Nissan’s fast-progressing EV360 battery factory near Sunderland, due to start producing low-cobalt lithium ion batteries by the middle of the decade, has the potential eventually to pump out more than a third of the 100GWh battery capacity the entire UK will need in 2030, according to Nissan insiders.
The new factory, which even in its first phase will occupy the same space as 23 football pitches and stand taller than the Angel of the North, is due to open by 2026 with an initial battery capacity of 9GWh, enough to cater for a new post-Ariya EV that Nissan has already announced it will make in Sunderland later this decade.
Looking further ahead, Nissan is understood to have ample space to expand the EV360 facility much further, eventually producing up to 35GWh of batteries if demand warrants it.
The company, which has just announced that every future European Nissan will be 100% electric, has also revealed global plans to launch 27 electrified models, including 19 pure EVs, between now and 2030.

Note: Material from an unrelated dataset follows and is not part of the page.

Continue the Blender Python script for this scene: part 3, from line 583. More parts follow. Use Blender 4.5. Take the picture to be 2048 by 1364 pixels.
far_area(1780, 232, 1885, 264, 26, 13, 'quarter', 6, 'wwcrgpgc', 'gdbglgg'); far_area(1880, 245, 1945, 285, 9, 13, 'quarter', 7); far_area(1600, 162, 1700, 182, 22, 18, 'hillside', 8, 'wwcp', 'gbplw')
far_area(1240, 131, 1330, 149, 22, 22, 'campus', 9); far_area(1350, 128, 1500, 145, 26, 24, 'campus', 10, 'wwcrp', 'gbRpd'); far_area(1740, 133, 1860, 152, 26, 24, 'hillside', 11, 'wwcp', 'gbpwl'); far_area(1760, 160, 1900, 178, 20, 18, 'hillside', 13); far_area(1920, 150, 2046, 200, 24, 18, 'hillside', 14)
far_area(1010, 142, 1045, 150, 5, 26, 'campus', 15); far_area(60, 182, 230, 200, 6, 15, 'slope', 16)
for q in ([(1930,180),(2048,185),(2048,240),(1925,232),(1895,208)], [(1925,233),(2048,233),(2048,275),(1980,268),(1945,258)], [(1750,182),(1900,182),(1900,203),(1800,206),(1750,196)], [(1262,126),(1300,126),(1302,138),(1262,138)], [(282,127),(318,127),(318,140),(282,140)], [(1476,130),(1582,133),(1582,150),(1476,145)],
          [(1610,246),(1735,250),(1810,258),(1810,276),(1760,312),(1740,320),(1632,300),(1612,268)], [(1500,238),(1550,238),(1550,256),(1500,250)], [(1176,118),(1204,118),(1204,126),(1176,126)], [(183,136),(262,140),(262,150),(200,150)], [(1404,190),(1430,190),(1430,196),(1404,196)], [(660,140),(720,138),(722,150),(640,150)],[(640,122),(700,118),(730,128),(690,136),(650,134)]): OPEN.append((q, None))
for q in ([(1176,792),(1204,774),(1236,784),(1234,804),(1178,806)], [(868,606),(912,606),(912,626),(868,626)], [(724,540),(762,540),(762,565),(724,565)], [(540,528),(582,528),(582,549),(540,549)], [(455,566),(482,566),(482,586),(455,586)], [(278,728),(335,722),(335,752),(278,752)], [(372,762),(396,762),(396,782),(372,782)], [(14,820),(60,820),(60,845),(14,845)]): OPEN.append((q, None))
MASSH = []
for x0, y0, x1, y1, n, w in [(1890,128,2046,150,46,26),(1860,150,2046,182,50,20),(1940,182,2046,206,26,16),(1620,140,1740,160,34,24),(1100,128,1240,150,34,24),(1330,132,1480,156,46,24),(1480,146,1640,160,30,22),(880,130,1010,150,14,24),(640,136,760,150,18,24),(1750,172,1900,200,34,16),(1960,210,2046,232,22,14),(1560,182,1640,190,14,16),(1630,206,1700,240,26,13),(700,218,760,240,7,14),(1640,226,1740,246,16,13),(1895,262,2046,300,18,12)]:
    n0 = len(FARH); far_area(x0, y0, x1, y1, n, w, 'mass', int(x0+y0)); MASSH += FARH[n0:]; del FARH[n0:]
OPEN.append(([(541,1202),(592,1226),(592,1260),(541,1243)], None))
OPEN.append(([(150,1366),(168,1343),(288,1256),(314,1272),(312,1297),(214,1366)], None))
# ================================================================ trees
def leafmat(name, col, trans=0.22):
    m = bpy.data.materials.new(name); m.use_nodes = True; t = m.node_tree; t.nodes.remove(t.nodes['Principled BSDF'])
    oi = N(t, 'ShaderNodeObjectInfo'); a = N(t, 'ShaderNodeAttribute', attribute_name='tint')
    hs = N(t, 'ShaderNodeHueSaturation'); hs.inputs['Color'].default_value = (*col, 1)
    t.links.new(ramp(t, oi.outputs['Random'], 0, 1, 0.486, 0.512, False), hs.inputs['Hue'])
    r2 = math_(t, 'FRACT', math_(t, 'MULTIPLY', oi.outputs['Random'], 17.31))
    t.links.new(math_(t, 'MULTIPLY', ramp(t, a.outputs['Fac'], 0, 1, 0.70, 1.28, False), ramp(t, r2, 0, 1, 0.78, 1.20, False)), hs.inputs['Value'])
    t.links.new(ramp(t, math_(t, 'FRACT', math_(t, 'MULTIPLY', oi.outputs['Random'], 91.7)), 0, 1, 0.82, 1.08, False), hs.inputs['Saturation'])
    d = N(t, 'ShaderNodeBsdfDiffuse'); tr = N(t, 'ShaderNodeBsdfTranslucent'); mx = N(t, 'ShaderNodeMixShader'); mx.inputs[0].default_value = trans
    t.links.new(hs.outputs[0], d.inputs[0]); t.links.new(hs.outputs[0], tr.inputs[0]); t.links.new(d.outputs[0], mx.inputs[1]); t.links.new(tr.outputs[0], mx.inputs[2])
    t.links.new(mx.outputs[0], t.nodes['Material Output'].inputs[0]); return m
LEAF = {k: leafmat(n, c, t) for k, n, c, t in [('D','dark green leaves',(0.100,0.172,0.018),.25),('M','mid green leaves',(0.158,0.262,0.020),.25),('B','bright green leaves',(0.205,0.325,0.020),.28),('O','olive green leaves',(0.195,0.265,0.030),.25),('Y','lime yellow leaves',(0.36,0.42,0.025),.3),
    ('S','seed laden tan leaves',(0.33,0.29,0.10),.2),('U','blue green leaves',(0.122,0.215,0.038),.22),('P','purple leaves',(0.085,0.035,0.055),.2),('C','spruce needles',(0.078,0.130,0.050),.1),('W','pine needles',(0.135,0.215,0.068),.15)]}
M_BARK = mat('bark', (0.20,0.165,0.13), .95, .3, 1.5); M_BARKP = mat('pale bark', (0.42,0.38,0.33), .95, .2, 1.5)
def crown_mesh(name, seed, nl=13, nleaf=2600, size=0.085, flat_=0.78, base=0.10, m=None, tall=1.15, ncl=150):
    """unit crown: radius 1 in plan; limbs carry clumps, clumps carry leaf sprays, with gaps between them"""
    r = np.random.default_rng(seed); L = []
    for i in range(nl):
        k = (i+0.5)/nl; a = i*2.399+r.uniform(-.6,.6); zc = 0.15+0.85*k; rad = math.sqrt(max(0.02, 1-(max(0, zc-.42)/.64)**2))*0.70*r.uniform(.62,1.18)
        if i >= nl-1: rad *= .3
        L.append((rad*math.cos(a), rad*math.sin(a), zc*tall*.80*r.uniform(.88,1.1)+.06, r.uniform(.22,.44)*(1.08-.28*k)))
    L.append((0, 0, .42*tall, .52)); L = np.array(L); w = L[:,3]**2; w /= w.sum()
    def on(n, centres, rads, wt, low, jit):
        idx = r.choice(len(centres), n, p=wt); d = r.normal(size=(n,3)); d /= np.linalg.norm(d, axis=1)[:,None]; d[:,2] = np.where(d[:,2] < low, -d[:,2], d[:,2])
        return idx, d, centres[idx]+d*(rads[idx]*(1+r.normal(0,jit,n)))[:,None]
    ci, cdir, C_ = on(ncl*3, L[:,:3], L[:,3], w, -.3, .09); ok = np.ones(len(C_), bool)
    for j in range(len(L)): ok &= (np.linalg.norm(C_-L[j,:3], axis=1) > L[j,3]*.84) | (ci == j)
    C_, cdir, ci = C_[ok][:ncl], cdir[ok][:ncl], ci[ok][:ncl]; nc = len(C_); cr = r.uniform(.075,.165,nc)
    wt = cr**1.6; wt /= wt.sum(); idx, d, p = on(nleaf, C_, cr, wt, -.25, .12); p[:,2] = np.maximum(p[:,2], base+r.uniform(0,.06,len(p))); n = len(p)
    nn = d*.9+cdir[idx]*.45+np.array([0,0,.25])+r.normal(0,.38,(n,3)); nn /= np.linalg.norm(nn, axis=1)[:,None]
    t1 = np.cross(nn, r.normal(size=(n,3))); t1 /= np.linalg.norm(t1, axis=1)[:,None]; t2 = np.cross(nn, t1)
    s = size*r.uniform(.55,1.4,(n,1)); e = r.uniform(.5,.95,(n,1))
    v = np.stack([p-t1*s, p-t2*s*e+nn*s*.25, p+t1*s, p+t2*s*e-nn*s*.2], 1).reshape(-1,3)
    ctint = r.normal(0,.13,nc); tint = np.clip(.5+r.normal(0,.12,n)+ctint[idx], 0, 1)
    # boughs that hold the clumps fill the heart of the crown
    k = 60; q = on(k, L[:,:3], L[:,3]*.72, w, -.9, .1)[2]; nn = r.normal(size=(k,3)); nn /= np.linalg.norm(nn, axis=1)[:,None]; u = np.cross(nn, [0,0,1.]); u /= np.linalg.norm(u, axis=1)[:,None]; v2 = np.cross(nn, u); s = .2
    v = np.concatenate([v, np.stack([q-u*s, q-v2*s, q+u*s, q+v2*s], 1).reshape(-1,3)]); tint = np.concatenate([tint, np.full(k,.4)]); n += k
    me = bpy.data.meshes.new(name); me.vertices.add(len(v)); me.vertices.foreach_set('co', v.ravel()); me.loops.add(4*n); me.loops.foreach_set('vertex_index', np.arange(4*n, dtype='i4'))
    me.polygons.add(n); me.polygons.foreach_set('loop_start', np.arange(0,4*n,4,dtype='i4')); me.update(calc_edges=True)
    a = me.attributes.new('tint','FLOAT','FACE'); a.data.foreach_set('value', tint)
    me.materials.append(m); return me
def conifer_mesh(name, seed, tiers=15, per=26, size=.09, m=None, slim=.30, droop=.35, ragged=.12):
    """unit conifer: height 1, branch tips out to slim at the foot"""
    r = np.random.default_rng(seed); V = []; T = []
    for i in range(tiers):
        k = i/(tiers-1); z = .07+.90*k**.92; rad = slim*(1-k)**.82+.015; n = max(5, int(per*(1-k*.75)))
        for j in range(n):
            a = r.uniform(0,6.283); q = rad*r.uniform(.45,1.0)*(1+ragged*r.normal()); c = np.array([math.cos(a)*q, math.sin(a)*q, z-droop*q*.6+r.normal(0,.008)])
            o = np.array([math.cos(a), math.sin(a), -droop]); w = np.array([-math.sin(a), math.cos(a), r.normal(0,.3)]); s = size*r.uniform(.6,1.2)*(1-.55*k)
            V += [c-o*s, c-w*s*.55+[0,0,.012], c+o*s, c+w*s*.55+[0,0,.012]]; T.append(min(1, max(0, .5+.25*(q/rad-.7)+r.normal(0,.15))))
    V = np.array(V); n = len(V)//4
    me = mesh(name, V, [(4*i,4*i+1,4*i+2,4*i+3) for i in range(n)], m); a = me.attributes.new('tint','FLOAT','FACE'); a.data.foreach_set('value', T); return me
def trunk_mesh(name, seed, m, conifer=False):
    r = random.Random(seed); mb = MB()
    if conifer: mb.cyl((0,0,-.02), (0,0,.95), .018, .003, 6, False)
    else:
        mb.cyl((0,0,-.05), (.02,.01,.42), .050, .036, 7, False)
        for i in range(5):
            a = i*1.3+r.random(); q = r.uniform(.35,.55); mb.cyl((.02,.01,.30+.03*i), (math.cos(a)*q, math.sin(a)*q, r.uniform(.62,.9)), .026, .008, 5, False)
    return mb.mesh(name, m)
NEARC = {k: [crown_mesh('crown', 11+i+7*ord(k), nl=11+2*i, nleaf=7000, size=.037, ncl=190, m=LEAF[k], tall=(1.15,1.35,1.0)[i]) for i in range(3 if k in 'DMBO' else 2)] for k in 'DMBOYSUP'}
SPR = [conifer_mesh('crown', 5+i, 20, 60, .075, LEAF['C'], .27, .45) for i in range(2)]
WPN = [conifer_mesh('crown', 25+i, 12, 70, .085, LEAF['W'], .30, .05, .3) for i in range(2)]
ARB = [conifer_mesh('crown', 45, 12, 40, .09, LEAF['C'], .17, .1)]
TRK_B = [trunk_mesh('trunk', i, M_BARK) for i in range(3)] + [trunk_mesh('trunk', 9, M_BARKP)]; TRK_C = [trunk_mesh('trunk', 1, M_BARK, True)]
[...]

Meanwhile, Nissan has announced new dates in its rush to production of its own solid state battery design (labelled ASSB).
The company says the new-tech batteries will double the energy density of existing designs, and accept charge at three times the present rate, presenting designers with opportunities to use smaller, lighter batteries and change car proportions.
Nissan expects to have a solid state battery pilot plant working next year, and will have perfected a full-scale manufacturing process it 2026. It promises that at least one production model that uses ASSB batteries will be launched “somewhere in the world” by 2028.